Nebel zieht durch die Straßen Berlins, flankiert von Kälte und Feuchtigkeit.

In Berlin ist ein neuer Tag angebrochen, der Tag danach.

Ruhig und diszipliniert gehen die Menschen zur Arbeit, erledigen ihre Einkäufe, sind heute vielleicht etwas zuvorkommender als gewöhnlich.

Diese Stadt, der man gerne einen Hang zur Leichtlebigkeit , zum Hedonismus, nachsagt, reagiert auf Krisen und Konflikte mit eiserner Disziplin und grimmigen Trotz, wie schon häufig in der Geschichte bewiesen.

Vor einigen Stunden, Berlin schlief noch, besuchte ich den Tatort am Breitscheidplatz.

Dort, im Schatten der Gedächtniskirche, bot sich ein verheerendes Bild, das Grauen - welches sich dort wenige Stunden zuvor ereignet hatte - war spürbar.

Die Weihnachtsbeleuchtung, welche die Umgebung erhellte, zusammen mit dem Nebel, der durch die Straßen waberte, tauchte das Szenario in eine düstere Agonie.

Aufgrund meines Presseausweises ließ mich die Polizei durch alle Absperrungen.

Ich hielt mich nicht lange auf, hatte auch nicht vor, die Arbeit der zuständigen Sicherheitsorgane zu behindern und kehrte bald hinter die weiträumigen Absperrungen zurück.

Dort angekommen, erblickte ich zahlreiche Menschen, Arbeiter auf dem Weg zur Frühschicht, Nachtschwärmer und Neugierige, die still auf den bekannten Ort im Herzen des alten West-Berlins blickten.

Als ich näher kam, erkannte ich ihre Gesichter, Schwaben und Surimanesen, Türken und Thüringer, Touristen und Transvestiten, Araber und Amerikaner, russische Juden und pakistanische Blumenverkäufer, Akademiker und Arbeitslose, ich erkannte die Gesichter Berlins...

Ich ließ meinen Blick den Kurfürstendamm entlanggleiten.

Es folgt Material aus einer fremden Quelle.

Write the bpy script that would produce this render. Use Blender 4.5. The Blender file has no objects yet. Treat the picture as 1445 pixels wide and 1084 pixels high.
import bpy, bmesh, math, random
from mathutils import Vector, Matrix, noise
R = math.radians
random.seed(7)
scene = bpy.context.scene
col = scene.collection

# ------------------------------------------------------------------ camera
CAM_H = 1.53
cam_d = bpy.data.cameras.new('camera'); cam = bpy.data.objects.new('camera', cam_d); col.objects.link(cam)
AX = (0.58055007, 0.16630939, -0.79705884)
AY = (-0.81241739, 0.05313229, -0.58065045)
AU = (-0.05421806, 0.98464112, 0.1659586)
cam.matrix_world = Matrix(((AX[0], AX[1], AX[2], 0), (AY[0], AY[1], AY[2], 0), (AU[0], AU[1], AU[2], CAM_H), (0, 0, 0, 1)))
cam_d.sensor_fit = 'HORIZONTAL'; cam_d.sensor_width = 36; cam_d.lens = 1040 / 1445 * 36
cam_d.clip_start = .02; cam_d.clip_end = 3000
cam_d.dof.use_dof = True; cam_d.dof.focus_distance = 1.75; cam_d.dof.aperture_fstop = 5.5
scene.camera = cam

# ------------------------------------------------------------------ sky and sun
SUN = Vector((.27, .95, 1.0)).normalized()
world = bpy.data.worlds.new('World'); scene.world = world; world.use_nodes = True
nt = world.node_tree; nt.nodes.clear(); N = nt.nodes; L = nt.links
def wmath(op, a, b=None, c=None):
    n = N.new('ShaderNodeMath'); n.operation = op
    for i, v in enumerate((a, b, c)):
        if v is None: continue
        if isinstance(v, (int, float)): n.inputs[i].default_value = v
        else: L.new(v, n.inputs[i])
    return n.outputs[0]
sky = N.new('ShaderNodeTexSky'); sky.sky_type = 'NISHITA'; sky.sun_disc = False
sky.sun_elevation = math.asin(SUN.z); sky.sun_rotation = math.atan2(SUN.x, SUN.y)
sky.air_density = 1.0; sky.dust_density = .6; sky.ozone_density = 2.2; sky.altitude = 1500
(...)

Nur wenige hundert Meter von hier entfernt, liegt die mondäne Penthaus - Wohnung von Peter Scholl-Latour, sein Wohnsitz, wenn er sich in Berlin aufhielt.

Am Ende seines Lebens hatte der bekannte Chronist davor gewarnt, was auf uns zukommen wird, aber wenig Gehör gefunden.

Er zitierte dann gewöhnlich Paul Valery "Am Abgrund der Geschichte ist Platz für jeden".

Heute, im 16. Jahr des Krieges gegen den Terror, ist der Terror nicht besiegt, nein er ist überall, folgte mir seitdem auf der Landkarte meines Lebens, schlug dort zu, wo ich einst gelebt hatte oder Zeiten verbrachte , New York City, Tel Aviv, London, Paris, Istanbul , jetzt Berlin,...

Es macht aber wenig Sinn, sich auf die Chronologie oder die geographische Verbreitung dieses Phänomens zu konzentrieren. Eher sollte man sich mit den spezifischen Strömungen beschäftigen, also den gemeinsamen Feindbildern dieses Terrors, dieser asymmetrischen Kriegsführung. Er ist mit allen Kulturkreisen kompatibel und tritt zu verschiedenen Zeiten auf.

Er ist immer gekennzeichnet von Feindschaft gegen die Stadt, gegen Kosmopolitismus, den Geist des Westens, wie er in Wissenschaft und Vernunft zum Ausdruck kommt, gegen Freihandel und Bürgertum und schließlich gegen den Agnostiker, den Zweifler und Freidenker, der vernichtet werden muss, um den Weg freizumachen für eine Welt des reinen Glaubens.

Die mörderische Energie dieses Terrors konnte sich unter den Nazis, unter Mao in China und auch unter den Taliban in Afghanistan entfalten. Staaten, die gestern Ausgangspunkt des Terrors waren, können heute seine Angriffsziele werden.

Es gibt Menschen, denen gefällt, was gestern geschah.

Nicht nur jenen, die im Namen einer Religion solche Taten begehen, jene, die von Saudi-Arabien finanziert werden, jenes Land - welches Ursula von der Leyen neulich besuchte und aufrüsten lässt -, nein auch jene Politiker und Politikerinnen, jene Publizisten, die geil vor Erregung, fieberhaft solche Taten erwarten, um aus ihnen Kapital zu schlagen, auch wenn sie es Besorgnis nennen.

Diese Menschen und die Erstgenannten, sind voneinander abhängig, brauchen sich, wie der Junkie den Stoff, es gibt zu viele, die ihnen Glauben schenken, Sie sind beide zu bekämpfen.